Au Mali, l’appel des mercenaires russes de Wagner n’a été, en définitive, mue par rien d’autre qu’une stratégie des dirigeants de la Transition à vouloir se maintenir et durer au pouvoir. Et cela n’est possible qu’en se détournant de la France sous le fallacieux prétexte de sa collusion avec les Jihadistes ou encore les rebelles Touareg et tutti quanti... Il y a quelque chose d’illogique pour ne pas dire d’ubuesque à parler de Panafricanisme et de Souveraineté en demandant à la France de quitter son territoire pour des raisons de souveraineté, tout en invitant une autre puissance étrangère à s’y installer.
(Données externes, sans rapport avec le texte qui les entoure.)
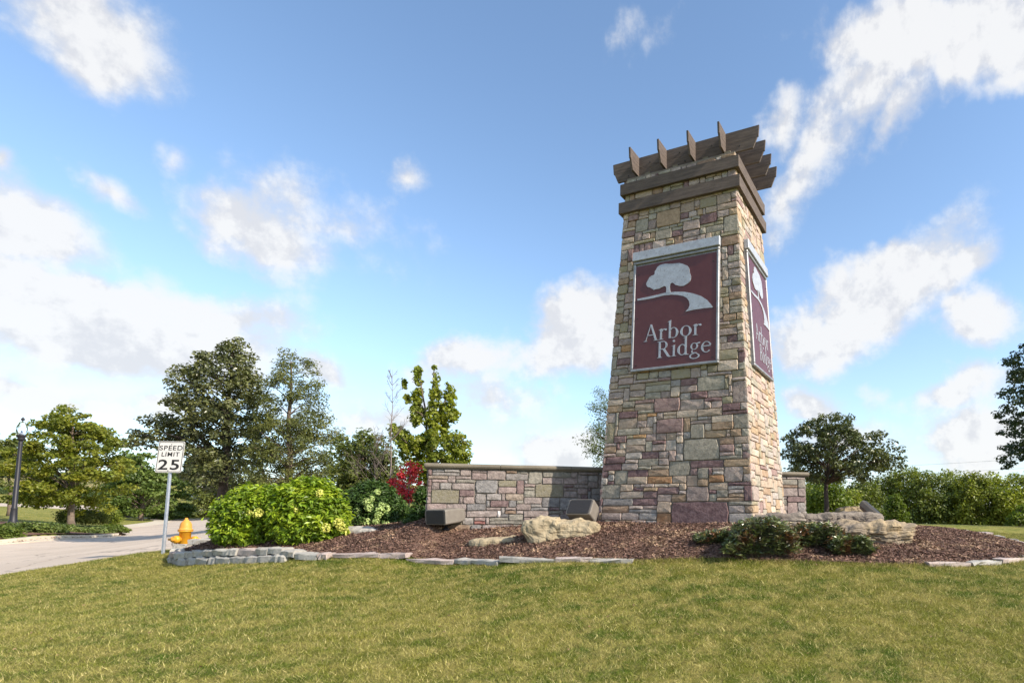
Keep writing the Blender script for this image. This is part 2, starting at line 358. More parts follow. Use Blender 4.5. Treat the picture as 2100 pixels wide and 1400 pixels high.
for m in (m_wood,):
    T = NT(m.node_tree)
    for nd in list(T.n):
        if nd.type == 'TEX_NOISE':
            mp = T.new('ShaderNodeMapping'); mp.inputs['Scale'].default_value = (1, 9, 9); tc = T.new('ShaderNodeTexCoord')
            T.l.new(tc.outputs['Object'], mp.inputs[0]); T.l.new(mp.outputs[0], nd.inputs['Vector'])
m_red, T, b = mat_base('sign_maroon'); p = coords(T)
T.put(b.inputs['Base Color'], T.mix(T.ss(T.noise(p, 5, 6, .7), .3, .8), (.090, .020, .018), (.110, .030, .027))); b.inputs['Roughness'].default_value = .38
m_silver = mat('sign_silver', (.44, .46, .50), (.36, .37, .40), 9, .45, .1, 40, metal=.2, spec=.5, c3=(.16, .145, .14))
m_frame = mat('sign_frame', (.33, .335, .35), (.24, .24, .25), 7, .45, .1, 30, metal=.35, spec=.5, c3=(.26, .25, .24))
m_bolt = mat('bolt_metal', (.02, .02, .02), rough=.5)
m_galv = mat('galvanised_steel', (.42, .45, .50), (.33, .36, .41), 12, .45, .1, 40, metal=.6, spec=.5)
m_signw = mat('sign_white', (.74, .70, .665), (.69, .65, .62), 3, .5)
m_black = mat('sign_black', (.018, .016, .016), rough=.5)
m_lampblk = mat('lamp_black', (.012, .011, .015), (.018, .017, .022), 8, .5, spec=.4)
m_hyd = mat('hydrant_yellow', (.74, .345, .022), (.68, .30, .022), 4, .42, .1, 30, spec=.45, c3=(.5, .22, .05))
m_hydcap = mat('hydrant_bonnet', (.68, .31, .055), (.60, .26, .045), 6, .5, .1, 30, c3=(.45, .22, .07))
m_rusty = mat('rusty_metal', (.10, .055, .035), (.16, .09, .05), 14, .8)
m_bark = mat('bark', (.115, .085, .065), (.17, .13, .10), 7, .95, .8, 20, coord='pos')
m_barkd = mat('bark_dark', (.055, .042, .036), (.085, .065, .055), 7, .95, .8, 20, coord='pos')
m_twig = mat('bare_twig', (.16, .12, .105), (.22, .18, .16), 7, .95)
m_globe, T, b = mat_base('lamp_globe'); b.inputs['Base Color'].default_value = (.97, .98, 1, 1); b.inputs['Roughness'].default_value = .03
b.inputs['Transmission Weight'].default_value = 1.0; b.inputs['IOR'].default_value = 1.04
m_flood = mat('floodlight_housing', (.17, .15, .13), (.20, .18, .155), 6, .55, .15, 60, spec=.4)
m_lens = mat('floodlight_lens', (.022, .020, .021), (.03, .028, .028), 40, .6, spec=.4)
m_rock_tan = mat('rock_tan', (.30, .24, .155), (.40, .33, .22), 5, .92, 1.0, 16, coord='pos', c3=(.11, .09, .06))
m_rock_grey = mat('rock_grey', (.15, .125, .105), (.24, .205, .17), 3.5, .92, .9, 14, coord='pos', c3=(.10, .085, .07))
m_rock_warm = mat('rock_warm', (.20, .165, .130), (.36, .275, .165), 2.2, .92, .9, 14, coord='pos', c3=(.15, .12, .09))
m_edge = mat('edging_limestone', (.33, .315, .29), (.40, .375, .335), 5, .9, .6, 25, coord='pos', c3=(.22, .20, .18), obj_rand=.1)
m_edgep = mat('edging_pink', (.36, .29, .265), (.42, .35, .32), 5, .9, .6, 25, coord='pos', c3=(.22, .19, .18), obj_rand=.1)

# ------------------------------------------------------------------ ground plan outlines
def poly_px(lst): return [(lambda q: (q.x, q.y))(at(*c)) for c in lst]
BED = poly_px([(366,1146,13.5),(380,1149,13.3),(400,1149,12.7),(450,1152,12.2),(520,1150,11.8),(600,1147,11.4),(700,1145,11.1),(800,1144,10.95),(890,1147,10.8),(960,1152,10.55),(1040,1156,9.9),
        (1150,1154,9.7),(1290,1151,9.5),(1420,1151,9.3),(1560,1151,9.1),(1750,1156,8.9),(1880,1160,8.82),(1950,1160,8.8),(2060,1155,9.1),(2120,1146,9.8),(2150,1133,10.8),
        (2100,1117,12.2),(2050,1104,13.4),(2000,1094,14.4),(1950,1087,15.3),(1900,1082,16.3),(1820,1074,17.4),(1740,1068,18),(1640,1066,18),(1450,1062,17.5),(1250,1060,17),(1000,1062,16),(840,1072,15),
        (700,1085,14.3),(600,1092,14.3),(500,1101,14.1),(430,1106,14.1),(385,1112,14.1)])
ROADP = [at(*c) for c in [(-900,1290,9.3),(-400,1230,11.0),(0,1178,13.0),(170,1153,13.6),(300,1137,14.6),(345,1129,15.2),(420,1114,16.5),(520,1098,18.5),(640,1078,26),(700,1066,40),(640,1058,60),(520,1053,78),(450,1046,92),
        (450,1041,100),(300,1041,100),(230,1040,100),(120,1033,92),(0,1030,90),(-260,1028,90),(-260,1034,80),(0,1036,80),(120,1040,80),(214,1050,75),(300,1055,66),(335,1062,60),(342,1069,52),(300,1075,46),(240,1081,41),(225,1085,38),(258,1088,34),
        (262,1092,32),(200,1098,30),(100,1105,27.5),(0,1112,25),(-400,1126,23),(-900,1145,21)]]
ROAD = [(p.x, p.y) for p in ROADP]
ISL = [(lambda q: (q.x, q.y))(at(*c)) for c in [(232,1061,66),(330,1063,63),(450,1066,60),(520,1064,62),(500,1052,80),(350,1050,82),(240,1052,76)]]
def inside(poly, xy):
    x, y = xy[:, 0], xy[:, 1]; r = np.zeros(len(xy), bool); n = len(poly)
    for i in range(n):
        x1, y1 = poly[i]; x2, y2 = poly[(i+1) % n]
        c = ((y1 > y) != (y2 > y)) & (x < (x2-x1)*(y-y1)/((y2-y1) if abs(y2-y1) > 1e-12 else 1e-12)+x1); r ^= c
    return r
def smooth_closed(poly, it=2):
    for _ in range(it):
        q = []
        for i in range(len(poly)):
            a, b = poly[i], poly[(i+1) % len(poly)]
            q += [(a[0]*.75+b[0]*.25, a[1]*.75+b[1]*.25), (a[0]*.25+b[0]*.75, a[1]*.25+b[1]*.75)]
        poly = q
    return poly
BED = smooth_closed(BED, 1); ROAD = smooth_closed(ROAD, 2); ISL = smooth_closed(ISL, 2)
def dist_poly(poly, xy):
    d = np.full(len(xy), 1e9)
    for i in range(len(poly)):
        a = np.array(poly[i]); b = np.array(poly[(i+1) % len(poly)]); ab = b-a
        t = np.clip(((xy-a)@ab)/max(ab@ab, 1e-9), 0, 1); d = np.minimum(d, np.linalg.norm(xy-a-t[:, None]*ab, axis=1))
    return d

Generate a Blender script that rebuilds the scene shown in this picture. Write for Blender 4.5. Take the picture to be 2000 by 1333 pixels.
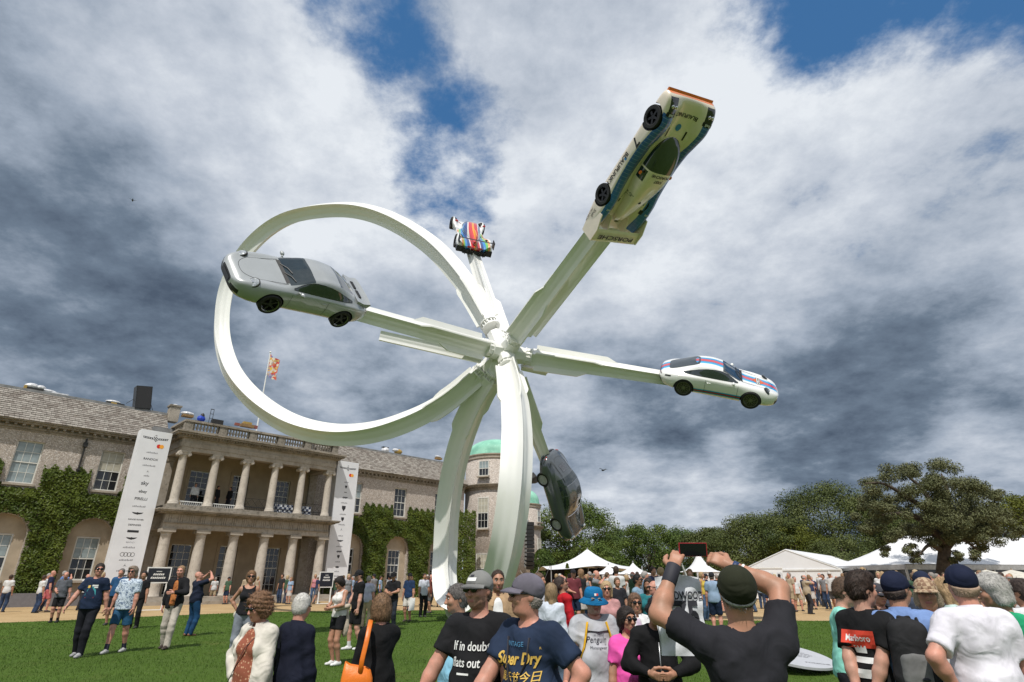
import bpy, bmesh, math, random
import numpy as np
from mathutils import Vector, Matrix
from mathutils.bvhtree import BVHTree
R = math.radians
random.seed(7); RNG = np.random.default_rng(7)
S = bpy.context.scene
for o in list(bpy.data.objects): bpy.data.objects.remove(o)
COL = S.collection

# ------------------------------------------------------------------ camera
CZ = 1.72; PITCH = R(22.82)
cam_d = bpy.data.cameras.new('camera'); cam = bpy.data.objects.new('camera', cam_d); COL.objects.link(cam)
cam.location = (0, 0, CZ); cam.rotation_euler = (R(90) + PITCH, 0, 0)
cam_d.lens = 20.0; cam_d.sensor_width = 36.0; cam_d.clip_start = .1; cam_d.clip_end = 3000
S.camera = cam
FPX = 20 / 36 * 2000
def pray(x, y):
    """view direction of a photograph pixel (2000 px wide), used to survey positions"""
    a, v = x - 1000, 666.5 - y
    return Vector((a, FPX * math.cos(PITCH) - v * math.sin(PITCH), FPX * math.sin(PITCH) + v * math.cos(PITCH)))
def at(x, y, Y):
    r = pray(x, y); return r * (Y / r.y) + Vector((0, 0, CZ))
def gz(Y):
    t = min(1, max(0, (Y - 3.5) / 9.0)); return .27 * t * t * (3 - 2 * t)

# ------------------------------------------------------------------ sun and sky
SUN_AZ, SUN_EL = R(-8), R(57)          # sun behind the photographer, a touch to the left
sdir = Vector((math.sin(SUN_AZ) * math.cos(SUN_EL), -math.cos(SUN_AZ) * math.cos(SUN_EL), math.sin(SUN_EL)))
sun_d = bpy.data.lights.new('sun', 'SUN'); sun = bpy.data.objects.new('sun', sun_d); COL.objects.link(sun)
sun_d.energy = 4.0; sun_d.angle = R(.53); sun_d.color = (1, .955, .88)
sun.rotation_euler = sdir.to_track_quat('Z', 'Y').to_euler(); sun.location = (0, 0, 60)
S.view_settings.view_transform = 'Standard'; S.view_settings.look = 'None'
S.view_settings.exposure = 0; S.view_settings.gamma = 1; S.view_settings.use_curve_mapping = False
S.cycles.max_bounces = 6; S.cycles.diffuse_bounces = 3; S.cycles.glossy_bounces = 3; S.cycles.transparent_max_bounces = 6
S.cycles.sample_clamp_indirect = 6

W = bpy.data.worlds.new('World'); S.world = W; W.use_nodes = True
class NT:
    def __init__(s, tree): s.t = tree; s.n = tree.nodes; s.l = tree.links
    def node(s, typ, **kw):
        n = s.n.new(typ)
        for k, v in kw.items():
            if k.startswith('i_'):
                key = k[2:]; key = int(key) if key.isdigit() else key.replace('_', ' ')
                s.put(n.inputs[key], v)
            else: setattr(n, k, v)
        return n
    def put(s, sock, v):
        if isinstance(v, bpy.types.NodeSocket): s.l.new(v, sock)
        else: sock.default_value = v
    def math(s, op, a, b=0, c=None, clamp=False):
        n = s.n.new('ShaderNodeMath'); n.operation = op; n.use_clamp = clamp
        s.put(n.inputs[0], a); s.put(n.inputs[1], b)
        if c is not None: s.put(n.inputs[2], c)
        return n.outputs[0]
    def vm(s, op, a, b=None, sc=None):
        n = s.n.new('ShaderNodeVectorMath'); n.operation = op
        s.put(n.inputs[0], a)
        if b is not None: s.put(n.inputs[1], b)
        if sc is not None: s.put(n.inputs['Scale'], sc)
        return n.outputs['Value'] if op in ('DOT_PRODUCT', 'LENGTH', 'DISTANCE') else n.outputs[0]
    def mix(s, f, a, b, blend='MIX'):
        n = s.n.new('ShaderNodeMix'); n.data_type = 'RGBA'; n.blend_type = blend
        s.put(n.inputs[0], f); s.put(n.inputs[6], a); s.put(n.inputs[7], b)
        return n.outputs[2]
    def noise(s, vec, scale, detail=4, rough=.55, dist=0, col=False):
        n = s.n.new('ShaderNodeTexNoise')
        if vec is not None: s.l.new(vec, n.inputs['Vector'])
        n.inputs['Scale'].default_value = scale; n.inputs['Detail'].default_value = detail
        n.inputs['Roughness'].default_value = rough; n.inputs['Distortion'].default_value = dist
        return n.outputs['Color' if col else 'Fac']
    def mr(s, v, a, b, c=0, d=1, smooth=True):
        n = s.n.new('ShaderNodeMapRange'); n.interpolation_type = 'SMOOTHSTEP' if smooth else 'LINEAR'
        s.put(n.inputs[0], v); s.put(n.inputs[1], a); s.put(n.inputs[2], b); s.put(n.inputs[3], c); s.put(n.inputs[4], d)
        return n.outputs[0]
    def ramp(s, v, stops):
        n = s.n.new('ShaderNodeValToRGB'); s.put(n.inputs[0], v); e = n.color_ramp.elements
        while len(e) < len(stops): e.new(.5)
        for k, (p, c) in enumerate(stops): e[k].position = p; e[k].color = (*c, 1) if len(c) == 3 else c
        return n.outputs[0]
def c4(c): return (c[0], c[1], c[2], 1)

def build_sky():
    nt = NT(W.node_tree); nt.n.clear()
    out = nt.node('ShaderNodeOutputWorld'); bg = nt.node('ShaderNodeBackground'); bg.inputs[1].default_value = .1
    nt.l.new(bg.outputs[0], out.inputs[0])
    sky = nt.node('ShaderNodeTexSky', sky_type='NISHITA', sun_disc=False)
    sky.sun_elevation = SUN_EL; sky.sun_rotation = math.atan2(sdir.x, sdir.y); sky.altitude = 50
    sky.air_density = 1.0; sky.dust_density = .4; sky.ozone_density = 2.2
    tc = nt.node('ShaderNodeTexCoord'); d = nt.vm('NORMALIZE', tc.outputs['Generated'])
    sp = nt.node('ShaderNodeSeparateXYZ'); nt.l.new(d, sp.inputs[0])
    z = sp.outputs[2]
    # cloud deck: the direction projected on a flat layer, so clouds shrink towards the horizon
    zz = nt.math('ADD', nt.math('MAXIMUM', z, 0.0), .30)
    inv = nt.math('DIVIDE', 1.0, zz)
    pl = nt.vm('SCALE', d, sc=inv)
    wv = nt.vm('SUBTRACT', nt.noise(pl, 1.4, 3, .55, col=True), (.5, .5, .5))
    plw = nt.vm('ADD', pl, nt.vm('SCALE', wv, sc=.16))
    n1 = nt.noise(plw, 1.9, 8, .61)
    n2 = nt.noise(nt.vm('ADD', pl, (5.2, 1.3, 0)), 4.6, 7, .64)
    dw = nt.vm('NORMALIZE', nt.vm('ADD', d, nt.vm('SCALE', wv, sc=.30)))
    def blobs(lst):
        acc = None
        for (px, py, rad, amt) in lst:
            v = pray(px, py).normalized(); dt = nt.vm('DOT_PRODUCT', dw, tuple(v))
            m = nt.mr(dt, math.cos(R(rad)), 1.0, 0, amt)
            acc = m if acc is None else nt.math('ADD', acc, m)
        return acc
    holes = blobs([(620, 0, 8, .20), (790, 170, 9, .20), (890, 320, 10, .24), (915, 400, 8, .16), (1460, 70, 9, .20), (1590, 80, 8, .20), (1690, 110, 8, .17), (1970, -30, 9, .24)])
    darks = blobs([(30, 560, 24, .30), (60, 740, 20, .16), (0, 120, 19, .14), (340, 690, 14, .17), (740, 770, 15, .26), (1180, 830, 14, .18),
                   (1330, 900, 16, .22), (1560, 905, 17, .26), (1810, 895, 17, .28), (1990, 760, 14, .14)])
    lights = blobs([(500, 240, 16, .14), (1120, 460, 15, .13), (1600, 330, 18, .13), (640, 560, 11, .08), (1440, 985, 8, .36), (1240, 985, 8, .30), (1890, 925, 6, .30)])
    cover = nt.math('SUBTRACT', nt.math('ADD', nt.math('MULTIPLY', n1, .80), nt.math('MULTIPLY', n2, .75)), holes)
    cover = nt.math('ADD', cover, nt.math('MULTIPLY', darks, .5))
    alpha = nt.mr(cover, .43, .68)
    # brightness of the cloud base and its lit billows
    bri = nt.math('ADD', .73, nt.math('MULTIPLY', nt.math('SUBTRACT', n1, .5), 1.25))
    bri = nt.math('ADD', bri, nt.math('MULTIPLY', nt.math('SUBTRACT', n2, .5), 1.0))
    bri = nt.math('SUBTRACT', nt.math('ADD', bri, lights), darks)
    ccol = nt.ramp(bri, [(0.0, (.80, 1.10, 1.60)), (.25, (1.6, 2.1, 2.8)), (.5, (3.5, 4.1, 5.0)), (.75, (5.6, 6.1, 6.9)), (1.0, (8.0, 8.4, 8.9))])
    skc = nt.mix(.6, sky.outputs[0], (.35, 1.75, 4.3, 1))
    col = nt.mix(alpha, skc, ccol)
    nt.l.new(col, bg.inputs[0])
build_sky()
W.cycles.sampling_method = 'MANUAL'; W.cycles.sample_map_resolution = 512

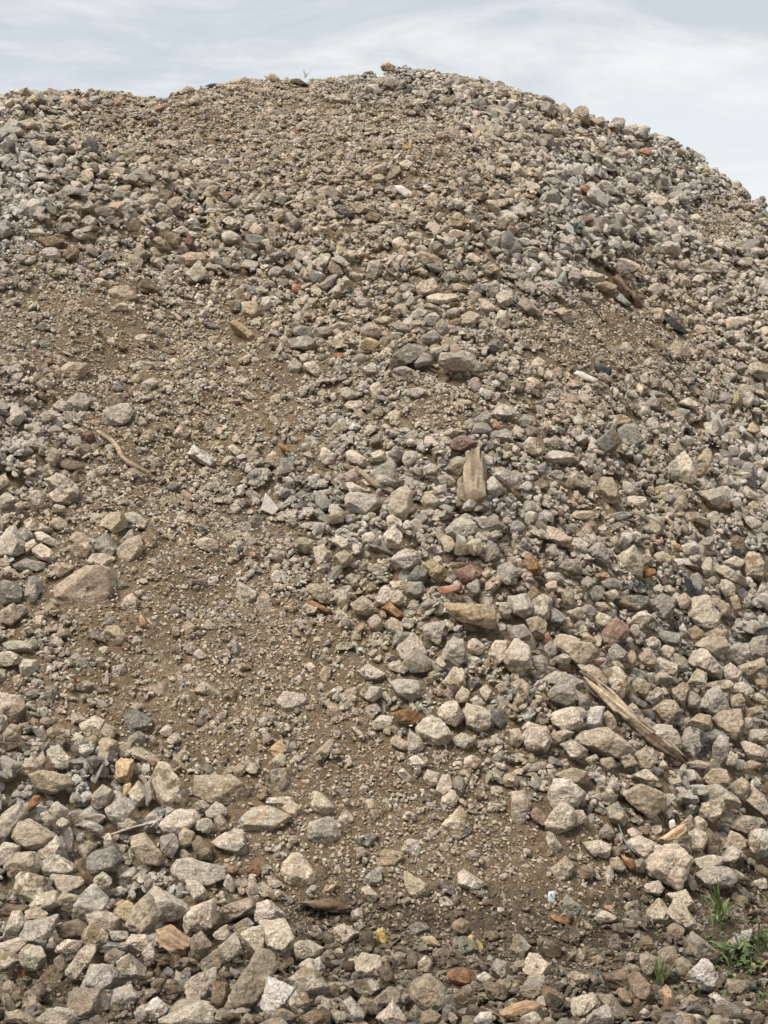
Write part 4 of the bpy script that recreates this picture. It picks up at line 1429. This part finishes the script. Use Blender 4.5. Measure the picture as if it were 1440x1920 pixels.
for k, i in enumerate(order):
    P = PIECES[i]
    tone = P['tone']; kind = tone[0] if tone[0] in 'WKPTC' else 's'
    poly = P['poly']
    ext = poly.max(0) - poly.min(0)
    mp = min(ext)
    scale0 = 2 * T / 1920
    p0 = march(P['cx'], P['cy'])
    rad = 0.5 * mp * scale0 * p0[1]
    thin = kind in 'TP' or tone == 'c'
    thick = rad * (0.35 if kind in 'TP' else R.uniform(.8, 1.15))
    f = float(fines(np.array([P['cx']]), np.array([P['cy']]))[0])
    off = min(rad, .12) * (.42 if kind == 's' else .3) * (1 - .5 * f) + 0.018 + (1 - f) * 0.06
    sunk = bool(P['label']) and ('half-buried' in P['short'] or 'sunken' in P['short'])
    if sunk: off, thick = .03, rad * .6
    c = march(P['cx'], P['cy'], off / CBETA)
    if P['short'] == 'summit stone': c[2] += .012
    pm = scale0 * c[1]
    pm *= 1.07 if P['area'] < 2500 else 1.03
    poly2 = np.stack([(poly[:, 0] - P['cx']) * pm, -(poly[:, 1] - P['cy']) * pm], -1)
    level = 4 if i in solo or (kind != 's' and P['area'] > 500) else 2
    p, F, ns = chip(poly2, thick, 1000 + i, level, thin, 70 if (kind in 'KT' or tone == 'c') else R.choice((30, 60, 90, 130)),
                    {'s': .065, 'K': .03, 'T': .006, 'P': .05, 'W': .05, 'C': .16}[kind] * (.35 if tone == 'c' else 1), grain=kind == 'W')
    base = np.array(TONE[tone]) * R.uniform(.9, 1.1) * np.array([R.uniform(.97, 1.03), 1, R.uniform(.95, 1.05)])
    mo = float(moist(np.array([P['cx']]), np.array([P['cy']]))[0])
    if tone in 'ptlg' and mo > .6: base = base * (0.95 if tone in 'pl' else .66)
    col = base * (1 + (.55 if kind == 'W' else .18) * ns[:, None])
    style = R.random()
    if kind == 's' and tone not in 'S':
        ax = np.array([R.gauss(0, .5), R.gauss(0, .5), 1.0]); ax /= np.linalg.norm(ax)
        if style < .3:            # layered rock
            bands = np.sin((p @ ax) / rad * R.uniform(7, 15) + 2.5 * fbm(p / rad * 1.3, i % 41, 2))
            col = col * (1 + R.uniform(.06, .16) * bands[:, None])
        elif style < .6:          # old mortar or mud caked on in patches
            pm_ = np.clip((fbm(p / rad * 1.2, i % 37, 4, .6) - .12) * 5, 0, 1)[:, None]
            col = col * (1 - pm_) + pm_ * np.array(R.choice(((.50, .455, .37), (.24, .175, .11), (.30, .27, .225), (.33, .25, .16))))
        elif style < .75:         # coarse aggregate showing on a broken face
            ag = vnoise(p / rad * 6.0, i % 29)
            col = np.where((ag > .35)[:, None], col * .72, np.where((ag < -.45)[:, None], col * 1.2, col))
    if tone == 'S':
        col = np.where(((p[:, 0] > -0.01) & (fbm(p * 22, 77, 2) > -.35))[:, None], np.array((.07, .07, .075)), col)
    if tone == 'g' or tone == 'l' or tone == 'd':
        vein = np.abs(fbm(p / rad * 1.1, i % 53, 3)) < .045
        col = np.where(vein[:, None], np.array((.40, .37, .31)), col)
    if kind == 'T': col = np.where((p[:, 1] < -0.2 * thick)[:, None], base, base * np.array((.8, .72, .6)))
    col = np.clip(col, .008, .8)
    mask_poly(poly, .93)
    occupy(c[0], c[1] + off * .6, rad * 1.05, off, off + rad * .7)
    big_r = 0.5 * max(ext) * pm
    if big_r > 1.35 * rad:                     # long pieces also claim their ends
        vv = poly2 - poly2.mean(0)
        e = np.linalg.eigh(vv.T @ vv)[1][:, 1]
        for s in (-1, 1):
            u = e * s * (big_r - rad)
            occupy(c[0] + u[0], c[1] + off * .6 + u[1] * .6, rad * .9, off * .7, off + rad * .5)
    if kind == 's' and i not in solo:
        EXTRA.append((p + c, F, col)); continue
    if kind == 's':
        name, cat, grp, mat = 'stone', 'stone', 'stones lying on the rubble heap', M_STONE
    else:
        name, cat, grp, mat = NAMES[kind]
    noun = {'stone': 'stone', 'wood_chunk': 'piece of wood', 'brick_fragment': 'brick fragment', 'plastic_scrap': 'scrap', 'tile_shard': 'tile shard', 'soil_clod': 'clod'}[name]
    o = link(name, mesh_from(name, p, F, col, mat, True), None, c)
    tag(o, P['label'] or auto_label(P, noun), cat, grp)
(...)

En faisant s’emboucher cette trompette à une opinion publique largement alimentée de « Fake News » de réseaux sociaux et de manipulations. Les partisans de la junte militaire au pouvoir peuvent toujours gloser ou répandre leur logorrhée hérissée de critiques acerbes et irréfléchies contre la France, voire de haine pure et simple, n’eût été son intervention in extremis tous les dirigeants actuels du Mali seraient soit en fuite soit sous le coup de la Charia de la Police islamique des groupes terroristes.
Choguel Maïga, le Premier ministre de la Transition que dirige le Président Assimi Goïta après son double coup d’Etat au Mali a fait ses études d’Ingénieur à l’Institut des télécommunications de Moscou. Cela n’est pas un secret mais en dit long aussi peut-être sur son attachement à Wagner et à la Russie. Mais cet ancien proche du Général Moussa Traoré déchu en 1991 qui n’a de cesse de vouer la France aux gémonies est, comme dirait Tiébilé Dramé, le président du Parti pour la renaissance nationale (PARENA), un « partisan de la dictature ». On est bien tenté de croire que son rapprochement ou son alliance avec la Russie s’inscrit dans la grande tactique politique dont on le crédite et cela dans la seule optique de garantir une assurance-vie au régime actuel au-delà de la Transition. Et cette réalité sous-jacente ne saurait donc être occultée, tout compte fait.